Of course there are some people such as Adrian Furnham, professor of psychology at University College, London, who see no problem at all with advertising to children.

The Guardian reported Furnham playing the universal Corporate Responsibility Dodging Card. It’s called: blaming parents.

“It is not advertising that harms children, but irresponsible parenting,” Furnham said in a pamphlet for the Social Affairs Unit, a free market think tank.

“Children are far more sophisticated consumers than popularly imagined. There is no respectable intellectual argument for the view that advertising alone creates false wants and parental conflicts,” Furnham said.

Sure, there are many factors involved in childhood eating disorders, body image problems and cultivating anxieties, but advertising is a pretty big one.

If advertising really is all about providing information rather than emotional manipulation, Coke wouldn’t spend $4 billion per year on advertising and marketing. It’s not like we are unaware of the soft drink’s existence.

And anyone who thinks children are highly sophisticated consumers of media has obviously never met a child confronted with an LOL doll, Shopkins or a Power Ranger.

That’s why we try to make our house an ad-free zone. Gossip and fashion magazines (which wrote the book on inducing body insecurity) are not allowed in our house. Even flyers that advertise beauty treatments and weight loss products get dumped in the recycling bin between the letterbox and the front door.

And, unlike when we were growing up, it’s now really easy to keep children away from TV advertising. (Thank you ABC!)
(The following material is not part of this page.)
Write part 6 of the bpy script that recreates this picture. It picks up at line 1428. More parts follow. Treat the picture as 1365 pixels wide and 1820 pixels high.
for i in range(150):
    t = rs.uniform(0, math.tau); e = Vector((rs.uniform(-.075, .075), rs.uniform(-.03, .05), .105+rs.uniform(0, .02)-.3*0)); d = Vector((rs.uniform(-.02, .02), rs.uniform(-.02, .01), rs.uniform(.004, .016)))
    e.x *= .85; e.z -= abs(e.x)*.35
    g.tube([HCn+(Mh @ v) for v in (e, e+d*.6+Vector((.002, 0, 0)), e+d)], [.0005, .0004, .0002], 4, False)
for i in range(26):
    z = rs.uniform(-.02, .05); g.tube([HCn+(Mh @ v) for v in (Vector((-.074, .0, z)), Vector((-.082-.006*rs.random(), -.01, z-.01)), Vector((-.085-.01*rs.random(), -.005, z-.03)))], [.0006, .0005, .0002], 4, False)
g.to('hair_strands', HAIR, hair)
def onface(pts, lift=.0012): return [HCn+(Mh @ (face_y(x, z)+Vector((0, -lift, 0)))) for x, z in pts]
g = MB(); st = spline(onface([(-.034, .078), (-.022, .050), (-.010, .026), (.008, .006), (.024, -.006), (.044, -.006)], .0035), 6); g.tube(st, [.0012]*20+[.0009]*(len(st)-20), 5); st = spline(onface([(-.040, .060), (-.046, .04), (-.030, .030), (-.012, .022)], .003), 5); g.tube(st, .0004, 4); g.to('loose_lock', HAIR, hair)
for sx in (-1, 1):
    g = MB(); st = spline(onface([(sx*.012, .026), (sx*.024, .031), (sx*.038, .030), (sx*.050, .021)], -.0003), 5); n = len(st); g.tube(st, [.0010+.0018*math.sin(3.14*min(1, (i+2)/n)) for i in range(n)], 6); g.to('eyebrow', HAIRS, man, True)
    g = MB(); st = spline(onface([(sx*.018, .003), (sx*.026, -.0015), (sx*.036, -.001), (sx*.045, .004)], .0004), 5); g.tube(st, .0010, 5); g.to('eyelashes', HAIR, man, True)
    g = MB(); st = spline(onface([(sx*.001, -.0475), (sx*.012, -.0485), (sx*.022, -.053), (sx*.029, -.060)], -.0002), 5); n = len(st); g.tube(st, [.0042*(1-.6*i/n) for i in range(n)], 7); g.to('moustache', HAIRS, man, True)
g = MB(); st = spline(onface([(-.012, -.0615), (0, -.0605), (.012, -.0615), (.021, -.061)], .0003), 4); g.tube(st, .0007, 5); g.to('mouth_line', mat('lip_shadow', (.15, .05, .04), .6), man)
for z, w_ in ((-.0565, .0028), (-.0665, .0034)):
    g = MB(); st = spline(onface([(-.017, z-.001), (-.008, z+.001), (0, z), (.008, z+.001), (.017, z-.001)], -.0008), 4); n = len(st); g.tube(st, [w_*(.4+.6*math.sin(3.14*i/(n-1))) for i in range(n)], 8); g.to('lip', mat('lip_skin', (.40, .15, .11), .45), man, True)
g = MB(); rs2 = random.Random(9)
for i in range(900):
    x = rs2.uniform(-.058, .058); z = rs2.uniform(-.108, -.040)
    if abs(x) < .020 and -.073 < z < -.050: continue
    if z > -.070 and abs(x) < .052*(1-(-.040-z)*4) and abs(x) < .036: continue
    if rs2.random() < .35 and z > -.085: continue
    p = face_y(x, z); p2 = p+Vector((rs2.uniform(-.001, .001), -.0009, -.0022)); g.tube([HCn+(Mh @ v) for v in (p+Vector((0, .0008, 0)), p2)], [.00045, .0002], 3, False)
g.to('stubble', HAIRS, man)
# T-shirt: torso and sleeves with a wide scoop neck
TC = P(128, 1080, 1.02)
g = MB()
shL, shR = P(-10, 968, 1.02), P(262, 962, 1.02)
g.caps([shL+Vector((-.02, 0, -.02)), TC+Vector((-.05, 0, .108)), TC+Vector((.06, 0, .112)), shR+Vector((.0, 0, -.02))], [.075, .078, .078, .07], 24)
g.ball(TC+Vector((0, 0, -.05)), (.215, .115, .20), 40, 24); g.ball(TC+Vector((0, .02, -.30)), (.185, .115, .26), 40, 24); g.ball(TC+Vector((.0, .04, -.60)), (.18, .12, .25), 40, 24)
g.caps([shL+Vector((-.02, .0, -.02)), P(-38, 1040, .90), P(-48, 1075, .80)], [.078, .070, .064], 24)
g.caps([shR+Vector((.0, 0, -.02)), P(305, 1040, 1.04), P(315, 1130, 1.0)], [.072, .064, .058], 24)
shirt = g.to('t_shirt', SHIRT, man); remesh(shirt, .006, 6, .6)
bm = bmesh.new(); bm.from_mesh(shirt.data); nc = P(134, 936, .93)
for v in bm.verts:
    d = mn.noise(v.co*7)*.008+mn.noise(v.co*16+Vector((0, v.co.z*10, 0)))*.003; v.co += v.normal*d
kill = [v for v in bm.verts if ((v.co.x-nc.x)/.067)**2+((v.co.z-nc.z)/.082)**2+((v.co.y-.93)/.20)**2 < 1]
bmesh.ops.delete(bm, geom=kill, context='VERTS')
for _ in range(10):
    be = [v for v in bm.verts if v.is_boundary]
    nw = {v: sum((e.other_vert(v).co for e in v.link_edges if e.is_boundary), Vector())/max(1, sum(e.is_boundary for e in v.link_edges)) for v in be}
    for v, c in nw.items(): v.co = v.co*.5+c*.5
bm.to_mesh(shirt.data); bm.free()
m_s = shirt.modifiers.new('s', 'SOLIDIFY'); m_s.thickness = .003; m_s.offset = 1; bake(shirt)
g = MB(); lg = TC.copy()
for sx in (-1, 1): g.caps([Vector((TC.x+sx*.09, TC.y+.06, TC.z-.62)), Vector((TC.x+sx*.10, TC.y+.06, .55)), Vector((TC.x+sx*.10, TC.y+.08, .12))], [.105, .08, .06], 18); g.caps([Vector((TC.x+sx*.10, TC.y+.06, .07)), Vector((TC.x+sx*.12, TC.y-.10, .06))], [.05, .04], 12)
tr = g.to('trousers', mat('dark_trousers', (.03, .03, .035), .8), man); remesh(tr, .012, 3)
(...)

The ABC’s two ad-free children’s channels – ABC Kids and ABC Me – are an absolute godsend for parents. When people complain about our taxpayer dollars going to the ABC’s kids channels they are missing the most import point: it’s not so much about what’s on these channels, but what’s NOT on them.

FUD-free TV is an investment in the mental health of our next generation.

If you don’t like the ABC’s children’s programs, there are other ad-free TV options.

In our house, we also let our children watch programs from ad-free streaming services such as iView, Netflix or Stan. Occasionally they can watch programs on YouTube – check out Dan and Ava if your child loves nursery rhymes – but you need to be careful about closing down YouTube when the show finishes, given that literally anything is two clicks away.

Advertisements are such a novelty in our family that when my daughter saw an ad on TV at a hotel when she was 5, she thought the TV was broken.

Don’t get me wrong, I let my children watch as much TV as every other busy parent who thinks they really should be cutting back. But my girls’ exposure to the harmful messages of advertising is limited to whatever product placement producers can pack into the episode.

And that’s one less thing I have to feel guilty about.